**SUPPLIED DATA**
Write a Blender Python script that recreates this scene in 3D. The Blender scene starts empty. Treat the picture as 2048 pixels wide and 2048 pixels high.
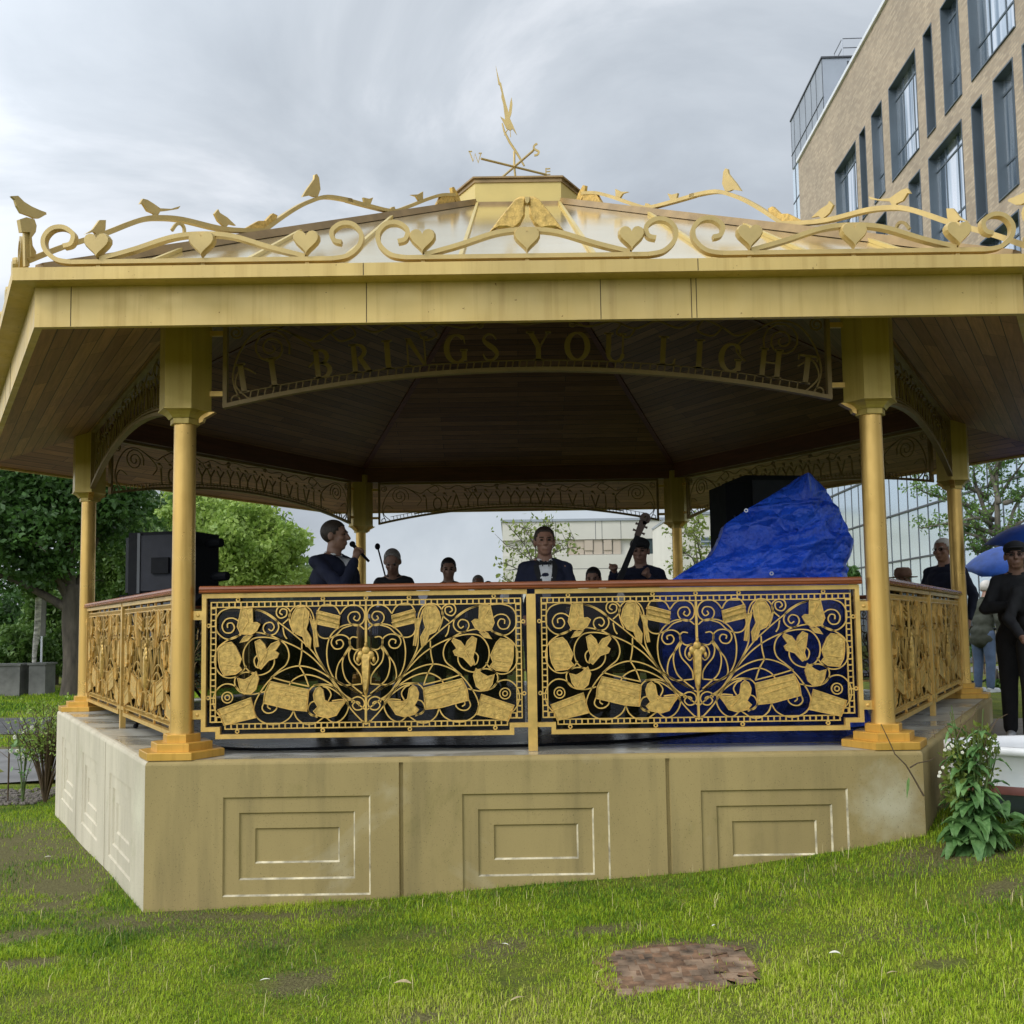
import bpy, math, random
import numpy as np
from mathutils import Vector, Matrix
from mathutils.bvhtree import BVHTree
random.seed(7); rng=np.random.default_rng(7)
SC=bpy.context.scene; COL=SC.collection
R=math.radians; PI=math.pi; cos=math.cos; sin=math.sin

# ---------------------------------------------------------------- camera model (surveyed from the photograph)
CAM=np.array([-.1344,-10.883,.8392]); PIT,YAW,ROL,FPX,SHY=.078,-.0019,.0145,2025.54,66.764
def raydir(u,v):
    u-=1024; v-=1024+SHY
    c,s=cos(ROL),sin(ROL); a=c*u-s*v; b=s*u+c*v
    x=a/FPX; z=-b/FPX; y=1.
    c,s=cos(PIT),sin(PIT); y,z=c*y-s*z, s*y+c*z
    c,s=cos(-YAW),sin(-YAW)
    return np.array([c*x+s*y,-s*x+c*y,z])
def at(u,v,Y):
    d=raydir(u,v); return CAM+d*(Y-CAM[1])/d[1]
def atp(u,v,p,n):
    d=raydir(u,v); p=np.array(p,float); n=np.array(n,float); return CAM+d*((p-CAM)@n)/(d@n)

# ---------------------------------------------------------------- object helpers
def tag(o,label=None,cat=None,group=None,kind=None):
    if label: o['label']=label
    if cat: o['category']=cat
    if group: o['group']=group
    if kind: o['kind']=kind
    return o
def empty(name,loc=(0,0,0),rz=0,label=None,cat=None,group=None):
    o=bpy.data.objects.new(name,None); COL.objects.link(o); o.location=loc; o.rotation_euler=(0,0,rz)
    o.empty_display_size=.1
    return tag(o,label,cat,group)
def kids(o): return [c for c in bpy.data.objects if c.parent==o]
def copy_tree(o,parent=None):
    c=o.copy(); COL.objects.link(c); c.parent=parent
    for ch in kids(o):
        copy_tree(ch,c)
    return c

class Fr:      # a flat frame: origin O, in-plane axis U, up Z, normal N
    def __init__(s,O=(0,0,0),U=(1,0,0),N=(0,1,0)):
        s.O=np.array(O,float); s.U=np.array(U,float); s.N=np.array(N,float)
    def __call__(s,u,w,n=0):
        p=s.O+s.U*u+s.N*n; return (p[0],p[1],p[2]+w)

class MB:
    def __init__(s): s.v=[]; s.f=[]; s.mi=[]; s.cur=0
    def add(s,vs,fs):
        b=len(s.v); s.v+= [tuple(map(float,p)) for p in vs]
        for f in fs: s.f.append([i+b for i in f]); s.mi.append(s.cur)
    def box(s,x0,x1,y0,y1,z0,z1,rz=0,c=None):
        P=[(x,y,z) for z in (z0,z1) for y in (y0,y1) for x in (x0,x1)]
        if rz:
            cx,cy=(c if c else ((x0+x1)/2,(y0+y1)/2)); q=[]
            for x,y,z in P:
                a,b=x-cx,y-cy; q.append((cx+a*cos(rz)-b*sin(rz),cy+a*sin(rz)+b*cos(rz),z))
            P=q
        s.add(P,[(0,2,3,1),(4,5,7,6),(0,1,5,4),(2,6,7,3),(0,4,6,2),(1,3,7,5)])
    def prism(s,poly,z0,z1):   # poly in xy, counter-clockwise
        n=len(poly); s.add([(x,y,z0) for x,y in poly]+[(x,y,z1) for x,y in poly],
          [list(range(n))[::-1],list(range(n,2*n))]+[(i,(i+1)%n,(i+1)%n+n,i+n) for i in range(n)])
    def flat(s,pts,fr,th,n0=0):   # a plate cut to an outline
        n=len(pts); A=[fr(u,w,n0-th/2) for u,w in pts]; B=[fr(u,w,n0+th/2) for u,w in pts]
        s.add(A+B,[list(range(n)),list(range(n,2*n))[::-1]]+[(i,i+n,(i+1)%n+n,(i+1)%n) for i in range(n)])
    def relief(s,pts,fr,th,n0=0,inset=.82,rise=.5):  # a plate with a chamfered, raised face towards -N
        n=len(pts); cx=sum(p[0] for p in pts)/n; cy=sum(p[1] for p in pts)/n
        I=[(cx+(u-cx)*inset,cy+(w-cy)*inset) for u,w in pts]
        A=[fr(u,w,n0+th/2) for u,w in pts]; B=[fr(u,w,n0-th*.2) for u,w in pts]; Cc=[fr(u,w,n0-th*rise) for u,w in I]
        s.add(A+B+Cc,[list(range(n))[::-1],list(range(2*n,3*n))]+[(i,(i+1)%n,(i+1)%n+n,i+n) for i in range(n)]
              +[(i+n,(i+1)%n+n,(i+1)%n+2*n,i+2*n) for i in range(n)])
    def ribbon(s,pts,fr,w,th,n0=0,closed=False):   # flat iron bar bent along a path; w number or list
        n=len(pts); P=np.array(pts,float); W=[w]*n if not hasattr(w,'__len__') else w
        vs=[]; 
        for i in range(n):
            a=P[(i-1)%n] if (i>0 or closed) else P[i]; b=P[(i+1)%n] if (i<n-1 or closed) else P[i]
            t=b-a; l=math.hypot(*t) or 1; nx,nz=-t[1]/l,t[0]/l; h=W[i]/2
            for sx,sn in ((1,-1),(-1,-1),(-1,1),(1,1)):
                vs.append(fr(P[i][0]+nx*h*sx,P[i][1]+nz*h*sx,n0+sn*th/2))
        fs=[]; m=n if closed else n-1
        for i in range(m):
            j=(i+1)%n
            for k in range(4): fs.append((4*i+k,4*i+(k+1)%4,4*j+(k+1)%4,4*j+k))
        if not closed: fs+=[(3,2,1,0),(4*n-4,4*n-3,4*n-2,4*n-1)]
        s.add(vs,fs)
    def tube(s,pts,r,n=8,cap=True):   # round tube through 3-D points; r number or list
        P=[Vector(p) for p in pts]; m=len(P); rr=[r]*m if not hasattr(r,'__len__') else r
        vs=[]; up=Vector((0,0,1)); prev=None
        for i in range(m):
            t=(P[min(i+1,m-1)]-P[max(i-1,0)]).normalized()
            if prev is None:
                a=t.cross(up); 
                if a.length<.05: a=t.cross(Vector((1,0,0)))
            else:
                a=prev-t*prev.dot(t)
                if a.length<1e-4: a=t.cross(up)
            a.normalize(); prev=a; b=t.cross(a)
            for k in range(n):
                g=2*PI*k/n; vs.append(P[i]+(a*cos(g)+b*sin(g))*rr[i])
        fs=[(i*n+k,i*n+(k+1)%n,(i+1)*n+(k+1)%n,(i+1)*n+k) for i in range(m-1) for k in range(n)]
        if cap: fs+=[list(range(n))[::-1],list(range((m-1)*n,m*n))]
        s.add(vs,fs)
    def ell(s,c,r,nu=16,nv=10,rx=0,rz=0):
        if not hasattr(r,'__len__'): r=(r,r,r)
        M=Matrix.Rotation(rz,3,'Z')@Matrix.Rotation(rx,3,'X'); c=Vector(c)
        vs=[c+M@Vector((0,0,-r[2]))]
        for j in range(1,nv):
            a=-PI/2+PI*j/nv
            for i in range(nu):
                b=2*PI*i/nu; vs.append(c+M@Vector((r[0]*cos(a)*cos(b),r[1]*cos(a)*sin(b),r[2]*sin(a))))
        vs.append(c+M@Vector((0,0,r[2]))); T=len(vs)-1
        fs=[(0,1+(i+1)%nu,1+i) for i in range(nu)]+[(T,T-nu+i,T-nu+(i+1)%nu) for i in range(nu)]
        for j in range(nv-2):
            for i in range(nu):
                a=1+j*nu+i; b=1+j*nu+(i+1)%nu; fs.append((a,b,b+nu,a+nu))
        s.add(vs,fs)
    def cap(s,a,ra,b,rb,n=12):
        s.ell(a,ra,n,8); s.ell(b,rb,n,8); s.tube([a,b],[ra,rb],n)
    def lathe(s,prof,c=(0,0,0),n=24):
        m=len(prof); vs=[(c[0]+r*cos(2*PI*k/n),c[1]+r*sin(2*PI*k/n),c[2]+z) for r,z in prof for k in range(n)]
        fs=[(i*n+k,i*n+(k+1)%n,(i+1)*n+(k+1)%n,(i+1)*n+k) for i in range(m-1) for k in range(n)]
        fs+=[list(range(n))[::-1],list(range((m-1)*n,m*n))]; s.add(vs,fs)
    def build(s,name,mats,parent=None,smooth=False,loc=None,rz=0):
        me=bpy.data.meshes.new(name); me.from_pydata(s.v,[],s.f); me.validate(); me.update()
        if not isinstance(mats,(list,tuple)): mats=[mats]
        for m in mats: me.materials.append(m)
        if len(mats)>1 and len(me.polygons)==len(s.mi): me.polygons.foreach_set('material_index',s.mi)
        if smooth:
            me.polygons.foreach_set('use_smooth',[True]*len(me.polygons))
            if smooth!='all':
                try: me.set_sharp_from_angle(angle=R(35))
                except Exception: pass
        o=bpy.data.objects.new(name,me); COL.objects.link(o)
        if parent: o.parent=parent
        if loc: o.location=loc
        o.rotation_euler[2]=rz
        return o
def bake(o,mods):
    for t,kw in mods:
        m=o.modifiers.new(t,t)
        for k,v in kw.items(): setattr(m,k,v)
    bpy.context.view_layer.update()
    ev=o.evaluated_get(bpy.context.evaluated_depsgraph_get())
    me=bpy.data.meshes.new_from_object(ev); me.name=o.data.name
    o.modifiers.clear(); o.data=me; me.polygons.foreach_set('use_smooth',[True]*len(me.polygons)); return o
def cr(pts,n=6,closed=False):
    P=[np.array(p,float) for p in pts]; m=len(P); out=[]
    g=(lambda i:P[i%m]) if closed else (lambda i:P[min(max(i,0),m-1)])
    for i in range(m if closed else m-1):
        a,b,c,d=g(i-1),g(i),g(i+1),g(i+2)
        for k in range(n):
            t=k/n; out.append(.5*((2*b)+(c-a)*t+(2*a-5*b+4*c-d)*t*t+(3*b-a-3*c+d)*t**3))
    if not closed: out.append(P[-1])
    return out
def spiral(c,r0,r1,a0,turns,n=12):
    m=max(8,int(abs(turns)*n)); return [(c[0]+(r0+(r1-r0)*k/m)*cos(a0+2*PI*turns*k/m),c[1]+(r0+(r1-r0)*k/m)*sin(a0+2*PI*turns*k/m)) for k in range(m+1)]
def hexp(r,a0=0): return [(r*cos(R(a0+60*k)),r*sin(R(a0+60*k))) for k in range(6)]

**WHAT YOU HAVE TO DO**
Return the material line for line, from its beginning to the line that contains "R=math.radians; PI=math.pi; cos=math.cos;", with the pictures left out.

**TASK ANSWER**
Write a Blender Python script that recreates this scene in 3D. The Blender scene starts empty. Treat the picture as 2048 pixels wide and 2048 pixels high.
import bpy, math, random
import numpy as np
from mathutils import Vector, Matrix
from mathutils.bvhtree import BVHTree
random.seed(7); rng=np.random.default_rng(7)
SC=bpy.context.scene; COL=SC.collection
R=math.radians; PI=math.pi; cos=math.cos; sin=math.sin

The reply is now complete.